(Rows from a dataset)
========
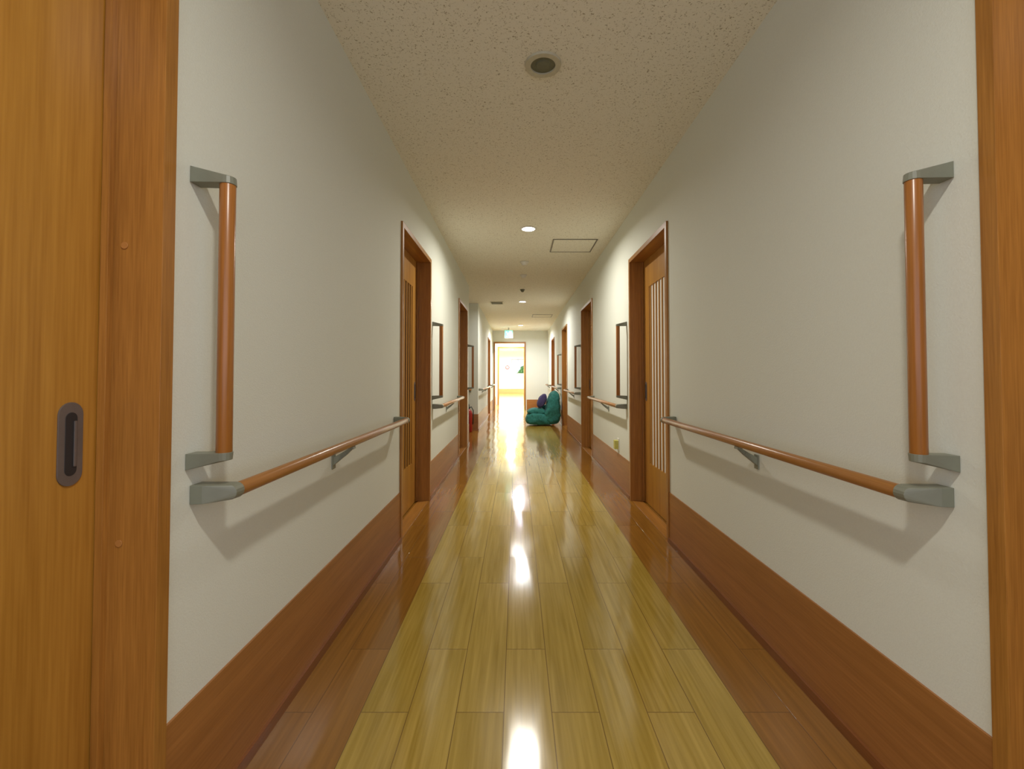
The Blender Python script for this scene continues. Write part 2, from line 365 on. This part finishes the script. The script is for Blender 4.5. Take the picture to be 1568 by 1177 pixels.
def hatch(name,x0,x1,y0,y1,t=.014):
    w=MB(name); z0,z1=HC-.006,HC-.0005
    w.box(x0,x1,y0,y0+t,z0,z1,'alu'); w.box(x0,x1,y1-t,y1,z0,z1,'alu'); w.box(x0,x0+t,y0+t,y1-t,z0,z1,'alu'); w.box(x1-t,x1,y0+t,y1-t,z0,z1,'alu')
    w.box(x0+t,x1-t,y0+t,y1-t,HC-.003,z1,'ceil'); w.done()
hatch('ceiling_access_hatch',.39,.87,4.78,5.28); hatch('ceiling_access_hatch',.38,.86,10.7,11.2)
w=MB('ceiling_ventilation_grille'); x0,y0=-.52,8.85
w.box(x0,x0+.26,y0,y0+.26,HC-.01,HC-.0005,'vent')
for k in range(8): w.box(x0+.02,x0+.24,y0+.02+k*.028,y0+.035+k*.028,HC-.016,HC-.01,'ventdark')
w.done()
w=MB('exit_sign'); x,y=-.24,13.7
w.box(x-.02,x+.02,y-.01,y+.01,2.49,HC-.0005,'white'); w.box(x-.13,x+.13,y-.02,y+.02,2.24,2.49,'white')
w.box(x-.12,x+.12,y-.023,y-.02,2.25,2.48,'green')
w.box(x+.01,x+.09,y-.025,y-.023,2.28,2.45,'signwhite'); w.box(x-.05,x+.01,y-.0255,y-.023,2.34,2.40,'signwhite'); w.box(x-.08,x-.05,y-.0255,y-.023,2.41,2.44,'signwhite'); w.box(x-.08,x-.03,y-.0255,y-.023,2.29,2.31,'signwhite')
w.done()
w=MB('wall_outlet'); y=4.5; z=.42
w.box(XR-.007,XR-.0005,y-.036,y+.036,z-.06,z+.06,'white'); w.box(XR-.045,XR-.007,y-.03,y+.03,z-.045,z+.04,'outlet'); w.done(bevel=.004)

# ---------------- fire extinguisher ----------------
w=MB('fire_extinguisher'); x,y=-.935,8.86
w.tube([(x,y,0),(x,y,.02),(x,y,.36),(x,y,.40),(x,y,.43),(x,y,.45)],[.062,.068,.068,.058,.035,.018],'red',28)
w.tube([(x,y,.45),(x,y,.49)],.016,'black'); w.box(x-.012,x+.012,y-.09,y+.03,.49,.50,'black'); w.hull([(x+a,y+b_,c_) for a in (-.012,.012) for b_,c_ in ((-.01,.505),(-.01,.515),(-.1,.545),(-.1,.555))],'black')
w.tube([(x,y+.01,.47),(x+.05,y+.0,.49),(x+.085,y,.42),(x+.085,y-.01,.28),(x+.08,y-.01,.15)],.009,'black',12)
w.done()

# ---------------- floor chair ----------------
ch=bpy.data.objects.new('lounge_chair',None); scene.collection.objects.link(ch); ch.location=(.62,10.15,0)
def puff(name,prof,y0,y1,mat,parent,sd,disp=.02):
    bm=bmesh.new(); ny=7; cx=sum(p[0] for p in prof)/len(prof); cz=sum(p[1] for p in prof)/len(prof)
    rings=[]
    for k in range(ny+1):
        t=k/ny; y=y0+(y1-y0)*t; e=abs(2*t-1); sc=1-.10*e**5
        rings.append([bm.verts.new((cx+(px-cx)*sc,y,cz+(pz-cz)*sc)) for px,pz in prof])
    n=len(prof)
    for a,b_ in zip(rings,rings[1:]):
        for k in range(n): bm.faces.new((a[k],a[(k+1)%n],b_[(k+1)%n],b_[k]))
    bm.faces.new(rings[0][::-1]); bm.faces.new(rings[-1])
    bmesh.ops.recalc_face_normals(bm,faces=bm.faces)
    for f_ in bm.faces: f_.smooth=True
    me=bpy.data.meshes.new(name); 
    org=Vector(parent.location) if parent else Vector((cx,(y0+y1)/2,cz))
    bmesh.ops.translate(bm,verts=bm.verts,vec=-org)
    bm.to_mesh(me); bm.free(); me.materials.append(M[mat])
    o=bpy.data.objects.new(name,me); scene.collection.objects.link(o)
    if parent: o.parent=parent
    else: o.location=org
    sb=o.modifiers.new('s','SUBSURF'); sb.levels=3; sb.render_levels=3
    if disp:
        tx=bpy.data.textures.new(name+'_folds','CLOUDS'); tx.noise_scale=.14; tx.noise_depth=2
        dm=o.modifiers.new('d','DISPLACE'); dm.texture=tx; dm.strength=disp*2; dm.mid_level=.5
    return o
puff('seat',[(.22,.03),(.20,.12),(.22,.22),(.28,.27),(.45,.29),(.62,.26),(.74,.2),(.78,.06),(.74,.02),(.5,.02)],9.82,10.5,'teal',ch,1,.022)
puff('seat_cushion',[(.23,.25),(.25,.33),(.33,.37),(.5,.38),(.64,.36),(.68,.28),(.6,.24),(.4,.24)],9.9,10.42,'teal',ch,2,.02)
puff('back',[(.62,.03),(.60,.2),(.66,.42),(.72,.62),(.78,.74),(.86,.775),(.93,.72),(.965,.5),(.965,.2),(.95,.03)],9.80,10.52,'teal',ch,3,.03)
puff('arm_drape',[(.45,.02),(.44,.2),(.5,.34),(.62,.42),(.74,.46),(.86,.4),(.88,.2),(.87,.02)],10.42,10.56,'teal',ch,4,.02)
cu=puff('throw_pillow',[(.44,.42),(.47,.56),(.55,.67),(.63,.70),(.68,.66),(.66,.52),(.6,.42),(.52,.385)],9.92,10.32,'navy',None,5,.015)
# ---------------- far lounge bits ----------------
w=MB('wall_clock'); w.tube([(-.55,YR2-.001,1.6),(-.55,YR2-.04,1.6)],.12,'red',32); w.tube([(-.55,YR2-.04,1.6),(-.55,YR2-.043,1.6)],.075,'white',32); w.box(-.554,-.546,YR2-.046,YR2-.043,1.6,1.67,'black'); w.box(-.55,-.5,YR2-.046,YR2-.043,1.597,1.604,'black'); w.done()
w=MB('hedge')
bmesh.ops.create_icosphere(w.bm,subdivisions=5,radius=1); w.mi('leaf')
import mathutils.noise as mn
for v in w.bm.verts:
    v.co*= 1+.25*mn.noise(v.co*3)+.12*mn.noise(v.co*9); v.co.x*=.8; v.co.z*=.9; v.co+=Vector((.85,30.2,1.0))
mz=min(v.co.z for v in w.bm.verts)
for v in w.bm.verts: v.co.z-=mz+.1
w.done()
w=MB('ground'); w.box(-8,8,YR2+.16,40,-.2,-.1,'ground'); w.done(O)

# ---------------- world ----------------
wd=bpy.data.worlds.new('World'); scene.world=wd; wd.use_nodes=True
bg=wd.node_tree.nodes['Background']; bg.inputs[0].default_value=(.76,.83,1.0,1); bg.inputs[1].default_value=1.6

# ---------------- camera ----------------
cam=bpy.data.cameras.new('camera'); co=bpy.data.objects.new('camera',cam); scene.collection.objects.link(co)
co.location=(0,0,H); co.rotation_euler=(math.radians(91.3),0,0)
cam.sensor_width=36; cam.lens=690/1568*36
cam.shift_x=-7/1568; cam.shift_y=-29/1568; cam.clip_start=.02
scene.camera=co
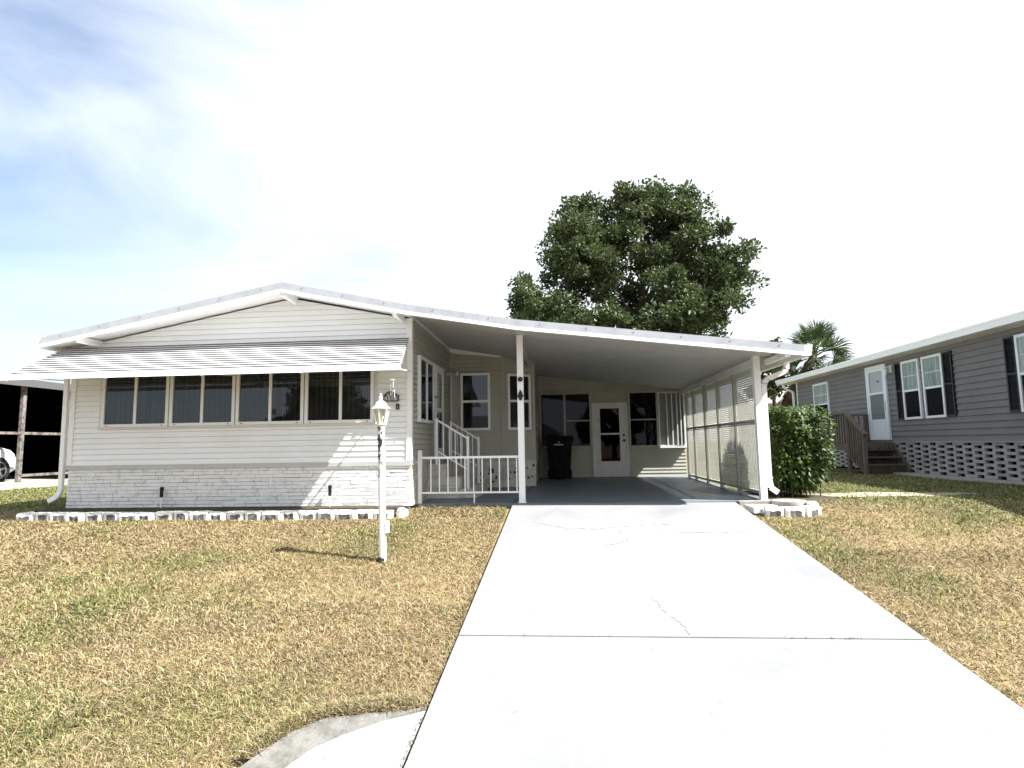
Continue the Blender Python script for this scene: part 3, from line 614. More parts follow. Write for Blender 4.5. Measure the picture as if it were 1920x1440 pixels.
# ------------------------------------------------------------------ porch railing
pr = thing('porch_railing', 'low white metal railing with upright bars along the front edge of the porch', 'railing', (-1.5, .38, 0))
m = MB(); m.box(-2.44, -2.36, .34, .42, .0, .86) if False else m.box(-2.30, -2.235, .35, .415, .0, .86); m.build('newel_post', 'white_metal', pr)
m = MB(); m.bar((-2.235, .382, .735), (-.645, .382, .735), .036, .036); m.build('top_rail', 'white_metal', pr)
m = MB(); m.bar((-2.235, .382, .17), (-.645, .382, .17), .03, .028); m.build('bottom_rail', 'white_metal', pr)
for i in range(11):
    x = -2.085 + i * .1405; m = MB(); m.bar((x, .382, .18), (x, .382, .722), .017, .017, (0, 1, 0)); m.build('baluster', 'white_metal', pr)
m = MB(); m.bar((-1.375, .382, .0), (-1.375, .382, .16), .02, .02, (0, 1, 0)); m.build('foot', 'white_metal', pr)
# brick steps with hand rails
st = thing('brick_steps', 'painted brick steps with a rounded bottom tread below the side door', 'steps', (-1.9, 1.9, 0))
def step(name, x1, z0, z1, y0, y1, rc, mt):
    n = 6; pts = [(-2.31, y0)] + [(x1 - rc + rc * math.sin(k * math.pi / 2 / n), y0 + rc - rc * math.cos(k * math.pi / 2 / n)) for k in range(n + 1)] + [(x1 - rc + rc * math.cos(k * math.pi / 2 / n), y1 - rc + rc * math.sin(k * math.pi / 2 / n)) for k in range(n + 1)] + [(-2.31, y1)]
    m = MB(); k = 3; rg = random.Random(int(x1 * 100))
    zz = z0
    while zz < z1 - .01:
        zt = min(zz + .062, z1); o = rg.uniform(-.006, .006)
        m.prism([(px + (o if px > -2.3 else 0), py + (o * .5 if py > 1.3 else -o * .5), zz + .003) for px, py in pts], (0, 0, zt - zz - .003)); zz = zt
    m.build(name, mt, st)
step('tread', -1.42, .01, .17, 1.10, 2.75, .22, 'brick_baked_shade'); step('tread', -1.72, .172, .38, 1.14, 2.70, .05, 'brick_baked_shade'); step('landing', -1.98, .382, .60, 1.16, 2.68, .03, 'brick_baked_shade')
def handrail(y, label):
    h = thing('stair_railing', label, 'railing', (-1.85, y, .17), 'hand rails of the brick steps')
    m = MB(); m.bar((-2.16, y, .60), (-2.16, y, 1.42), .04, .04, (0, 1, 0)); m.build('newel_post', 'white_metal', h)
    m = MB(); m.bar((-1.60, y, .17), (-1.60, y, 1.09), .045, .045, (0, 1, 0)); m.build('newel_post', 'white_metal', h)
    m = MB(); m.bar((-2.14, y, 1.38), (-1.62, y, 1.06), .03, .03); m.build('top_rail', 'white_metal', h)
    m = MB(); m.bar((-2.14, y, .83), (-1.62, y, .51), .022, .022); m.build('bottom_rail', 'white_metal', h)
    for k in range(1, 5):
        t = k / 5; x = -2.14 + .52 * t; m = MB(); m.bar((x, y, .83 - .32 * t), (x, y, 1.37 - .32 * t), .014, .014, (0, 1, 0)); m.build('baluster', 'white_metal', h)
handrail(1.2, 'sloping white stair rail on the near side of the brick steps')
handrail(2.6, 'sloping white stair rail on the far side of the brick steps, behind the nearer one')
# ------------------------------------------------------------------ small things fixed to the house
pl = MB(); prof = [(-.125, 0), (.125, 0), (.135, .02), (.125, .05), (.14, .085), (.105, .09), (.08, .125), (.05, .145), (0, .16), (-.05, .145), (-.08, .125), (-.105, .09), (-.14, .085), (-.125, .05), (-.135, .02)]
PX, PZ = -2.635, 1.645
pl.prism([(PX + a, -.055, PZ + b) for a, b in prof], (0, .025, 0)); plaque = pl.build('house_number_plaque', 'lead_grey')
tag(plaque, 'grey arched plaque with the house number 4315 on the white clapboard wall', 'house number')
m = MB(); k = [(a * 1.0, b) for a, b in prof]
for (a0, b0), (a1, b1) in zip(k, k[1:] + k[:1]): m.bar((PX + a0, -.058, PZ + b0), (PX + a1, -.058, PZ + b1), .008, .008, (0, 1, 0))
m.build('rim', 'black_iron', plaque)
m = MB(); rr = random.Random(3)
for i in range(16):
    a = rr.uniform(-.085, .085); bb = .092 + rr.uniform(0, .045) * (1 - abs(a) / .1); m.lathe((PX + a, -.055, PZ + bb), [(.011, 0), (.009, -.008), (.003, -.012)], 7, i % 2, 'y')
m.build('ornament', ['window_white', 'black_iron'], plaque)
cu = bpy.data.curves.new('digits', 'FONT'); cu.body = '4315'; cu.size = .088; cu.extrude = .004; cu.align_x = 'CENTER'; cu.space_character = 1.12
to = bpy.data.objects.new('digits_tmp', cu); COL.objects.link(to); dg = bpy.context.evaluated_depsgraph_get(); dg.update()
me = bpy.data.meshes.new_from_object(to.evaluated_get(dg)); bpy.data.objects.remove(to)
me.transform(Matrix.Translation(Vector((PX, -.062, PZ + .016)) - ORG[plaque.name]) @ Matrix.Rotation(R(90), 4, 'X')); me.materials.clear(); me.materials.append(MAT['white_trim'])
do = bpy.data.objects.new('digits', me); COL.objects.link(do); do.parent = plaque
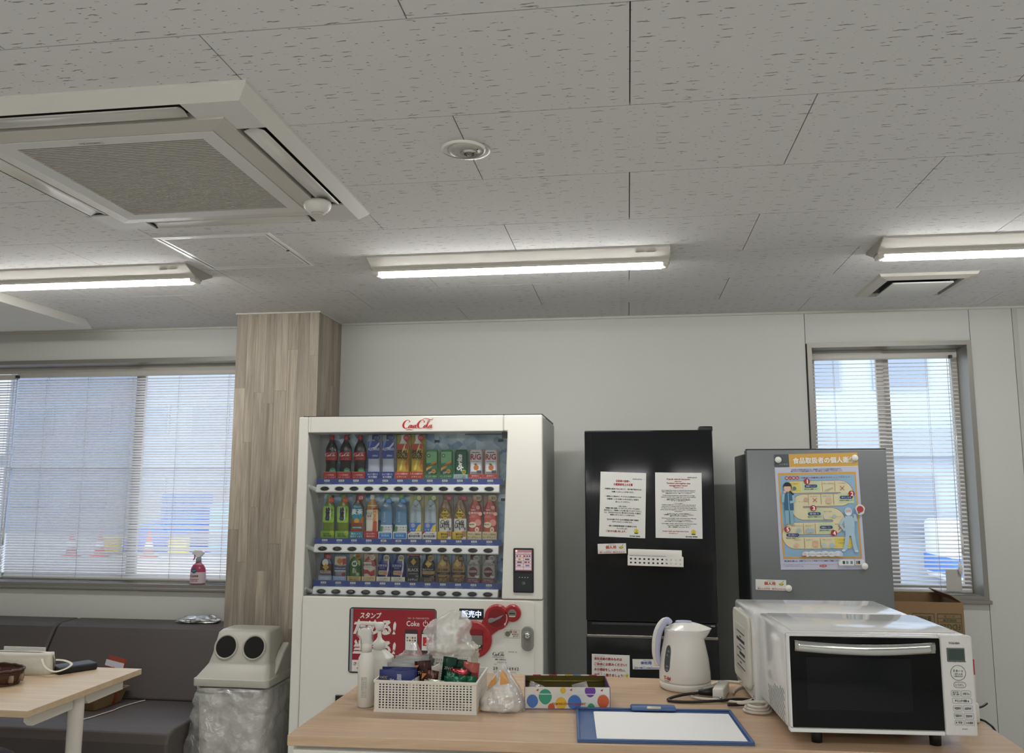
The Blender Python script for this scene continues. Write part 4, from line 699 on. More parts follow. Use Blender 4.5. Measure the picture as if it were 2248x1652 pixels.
========
_PROBLEM STATEMENT_
Find and copy every line in the entries above where the string "script" occurs.

_SOLUTION TO THE PROBLEM_
The Blender Python script for this scene continues. Write part 2, from line 365 on. This part finishes the script. The script is for Blender 4.5. Take the picture to be 1568 by 1177 pixels.
Continue the Blender Python script for this scene: part 3, from line 614. More parts follow. Write for Blender 4.5. Measure the picture as if it were 1920x1440 pixels.
The Blender Python script for this scene continues. Write part 4, from line 699 on. More parts follow. Use Blender 4.5. Measure the picture as if it were 2248x1652 pixels.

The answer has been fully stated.